Было бы ошибкой принять то, что я говорю, за легкомысленный оптимизм. Путь человечества чем далее, тем труднее. Антиномия ярче и мучительнее. Но путь, движение, -- или есть -- или нет. Что-нибудь одно. И я только говорю, что движение, -- и движение по известному уклону -- есть. Хорошо ли это, или дурно, даже становится ли от этого человечество счастливее или несчастнее -- вопросы посторонние, которые могут обсуждаться отдельно. Я их не касаюсь. Я здесь утверждаю только факты, реальность изменения внутренних человеческих переживаний. Многие из них еще не воплощены: между осознанной волей и осуществлением всегда лежит время. Но едва ли какое-нибудь истинное внутреннее переживание может остаться внутренним, не перейти в мир, -- в действительность. Если бы Толстой, ослепленный сиянием своего абсолюта, мог обернуться лицом к людям, увидеть их, -- он никогда не осудил бы их огулом и, конечно, никогда не осудил бы "освободительное движение". Говоря, повторяя свою вечную правду "нельзя убивать никого", он все-таки понял бы глубочайшую пропасть, которая отделяет человека-зверя, убивающего в безумии, от человека, убивающего умирая, в муках души между "нельзя -- надо", и, наконец, этих обоих -- от государственного убийства-казни, убежденного убийства многими -- одного, без иной цели, нежели убийство само по себе.

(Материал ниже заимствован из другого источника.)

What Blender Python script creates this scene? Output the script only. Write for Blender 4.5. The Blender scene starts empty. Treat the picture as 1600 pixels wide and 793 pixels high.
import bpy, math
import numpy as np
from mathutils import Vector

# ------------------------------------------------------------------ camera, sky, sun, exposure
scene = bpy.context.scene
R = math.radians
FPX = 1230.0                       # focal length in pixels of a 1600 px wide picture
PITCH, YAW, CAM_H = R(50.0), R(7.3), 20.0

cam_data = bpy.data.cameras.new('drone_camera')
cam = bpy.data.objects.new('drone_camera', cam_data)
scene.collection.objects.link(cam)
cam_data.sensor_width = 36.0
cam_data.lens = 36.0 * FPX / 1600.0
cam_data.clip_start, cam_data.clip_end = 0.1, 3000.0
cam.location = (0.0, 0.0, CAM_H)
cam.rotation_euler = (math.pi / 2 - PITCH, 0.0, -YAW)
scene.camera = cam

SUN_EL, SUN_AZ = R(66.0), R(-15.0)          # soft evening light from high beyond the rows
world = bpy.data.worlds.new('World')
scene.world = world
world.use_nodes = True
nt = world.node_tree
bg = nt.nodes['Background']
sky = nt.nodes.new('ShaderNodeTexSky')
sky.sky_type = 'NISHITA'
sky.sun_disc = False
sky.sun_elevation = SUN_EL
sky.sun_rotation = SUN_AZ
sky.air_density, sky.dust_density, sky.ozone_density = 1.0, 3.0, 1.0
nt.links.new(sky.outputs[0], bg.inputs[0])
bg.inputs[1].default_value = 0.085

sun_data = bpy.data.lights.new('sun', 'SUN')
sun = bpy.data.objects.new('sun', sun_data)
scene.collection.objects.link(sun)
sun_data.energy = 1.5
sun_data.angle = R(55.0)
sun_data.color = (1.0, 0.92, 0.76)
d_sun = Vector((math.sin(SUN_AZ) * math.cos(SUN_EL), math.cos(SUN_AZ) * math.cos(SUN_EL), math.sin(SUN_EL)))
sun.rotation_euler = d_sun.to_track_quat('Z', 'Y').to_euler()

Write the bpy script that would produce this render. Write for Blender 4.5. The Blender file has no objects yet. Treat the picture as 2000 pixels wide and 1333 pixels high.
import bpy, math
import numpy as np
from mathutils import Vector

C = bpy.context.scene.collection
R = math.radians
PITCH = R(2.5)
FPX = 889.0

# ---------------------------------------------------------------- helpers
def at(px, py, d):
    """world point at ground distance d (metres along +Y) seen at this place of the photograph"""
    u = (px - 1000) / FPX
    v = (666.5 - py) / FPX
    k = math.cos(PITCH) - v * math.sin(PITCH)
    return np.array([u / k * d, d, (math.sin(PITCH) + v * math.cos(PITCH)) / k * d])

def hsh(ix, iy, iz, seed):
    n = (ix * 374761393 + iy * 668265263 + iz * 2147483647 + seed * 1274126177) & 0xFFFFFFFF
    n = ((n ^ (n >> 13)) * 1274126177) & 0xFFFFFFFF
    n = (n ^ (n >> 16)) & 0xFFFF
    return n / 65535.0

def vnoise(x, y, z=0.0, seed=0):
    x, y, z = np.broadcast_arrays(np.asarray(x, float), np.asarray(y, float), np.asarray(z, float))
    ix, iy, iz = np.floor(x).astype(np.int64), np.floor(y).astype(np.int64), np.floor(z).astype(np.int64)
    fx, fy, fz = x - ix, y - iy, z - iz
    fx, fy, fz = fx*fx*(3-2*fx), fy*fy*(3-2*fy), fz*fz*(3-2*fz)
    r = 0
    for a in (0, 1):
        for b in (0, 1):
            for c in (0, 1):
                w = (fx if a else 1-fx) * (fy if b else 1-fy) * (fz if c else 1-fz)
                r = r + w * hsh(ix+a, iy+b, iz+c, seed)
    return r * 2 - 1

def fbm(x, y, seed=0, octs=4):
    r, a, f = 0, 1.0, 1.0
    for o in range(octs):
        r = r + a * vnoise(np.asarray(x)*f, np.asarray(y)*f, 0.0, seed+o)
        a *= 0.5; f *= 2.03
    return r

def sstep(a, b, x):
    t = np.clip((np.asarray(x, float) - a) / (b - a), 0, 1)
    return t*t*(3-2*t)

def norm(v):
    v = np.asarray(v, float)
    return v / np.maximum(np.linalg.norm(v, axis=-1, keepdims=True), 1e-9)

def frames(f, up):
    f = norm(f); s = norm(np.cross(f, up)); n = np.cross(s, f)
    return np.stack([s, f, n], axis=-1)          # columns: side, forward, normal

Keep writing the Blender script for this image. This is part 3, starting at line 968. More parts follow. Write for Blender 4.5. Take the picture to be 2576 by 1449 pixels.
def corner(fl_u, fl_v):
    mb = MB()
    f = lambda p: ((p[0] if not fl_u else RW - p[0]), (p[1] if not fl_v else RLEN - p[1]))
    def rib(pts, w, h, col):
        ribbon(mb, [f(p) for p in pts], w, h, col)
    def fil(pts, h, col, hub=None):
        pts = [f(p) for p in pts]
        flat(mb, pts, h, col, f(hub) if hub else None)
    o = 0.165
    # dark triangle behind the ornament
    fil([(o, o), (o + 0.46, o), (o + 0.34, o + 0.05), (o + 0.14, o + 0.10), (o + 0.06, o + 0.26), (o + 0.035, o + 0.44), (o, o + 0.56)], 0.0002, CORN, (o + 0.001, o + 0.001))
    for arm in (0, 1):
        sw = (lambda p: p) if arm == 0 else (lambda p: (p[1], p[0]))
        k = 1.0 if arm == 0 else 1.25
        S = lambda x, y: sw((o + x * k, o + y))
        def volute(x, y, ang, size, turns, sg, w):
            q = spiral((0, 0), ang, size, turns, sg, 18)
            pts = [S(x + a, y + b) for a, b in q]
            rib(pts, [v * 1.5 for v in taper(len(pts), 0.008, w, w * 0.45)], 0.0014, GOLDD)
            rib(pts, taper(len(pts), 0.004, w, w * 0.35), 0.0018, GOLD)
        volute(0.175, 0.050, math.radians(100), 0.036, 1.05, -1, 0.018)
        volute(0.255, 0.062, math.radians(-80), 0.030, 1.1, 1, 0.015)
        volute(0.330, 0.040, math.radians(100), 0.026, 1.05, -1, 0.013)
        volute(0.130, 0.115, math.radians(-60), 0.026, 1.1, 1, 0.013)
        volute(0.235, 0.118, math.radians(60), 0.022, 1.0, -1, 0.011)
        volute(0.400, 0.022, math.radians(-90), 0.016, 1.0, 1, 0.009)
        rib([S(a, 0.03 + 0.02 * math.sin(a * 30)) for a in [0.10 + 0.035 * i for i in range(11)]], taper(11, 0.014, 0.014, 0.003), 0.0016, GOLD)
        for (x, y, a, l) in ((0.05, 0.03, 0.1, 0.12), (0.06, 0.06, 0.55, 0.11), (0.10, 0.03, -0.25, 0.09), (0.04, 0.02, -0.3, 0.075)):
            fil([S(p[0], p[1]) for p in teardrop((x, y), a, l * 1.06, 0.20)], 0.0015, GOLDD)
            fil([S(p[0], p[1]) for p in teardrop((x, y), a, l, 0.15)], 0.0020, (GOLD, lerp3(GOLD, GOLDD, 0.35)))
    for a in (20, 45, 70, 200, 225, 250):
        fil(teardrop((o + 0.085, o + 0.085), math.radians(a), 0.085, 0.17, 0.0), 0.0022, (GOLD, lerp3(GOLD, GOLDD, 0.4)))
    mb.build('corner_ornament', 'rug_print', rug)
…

Да, нельзя убивать. Да, убийство нельзя ни оправдать, ни простить. Но наше ли дело осуждать, прощать или оправдывать? Толстой забывает, что и он сам -- часть того человечества, которое он отверг. А только приняв его сейчас во всем его несовершенстве, можно его понять, можно любить и можно поверить, что будет "Царствие Божие" на земле.

Русская мысль. 1908. No 2 (под рубрикой "Из дневника журналиста").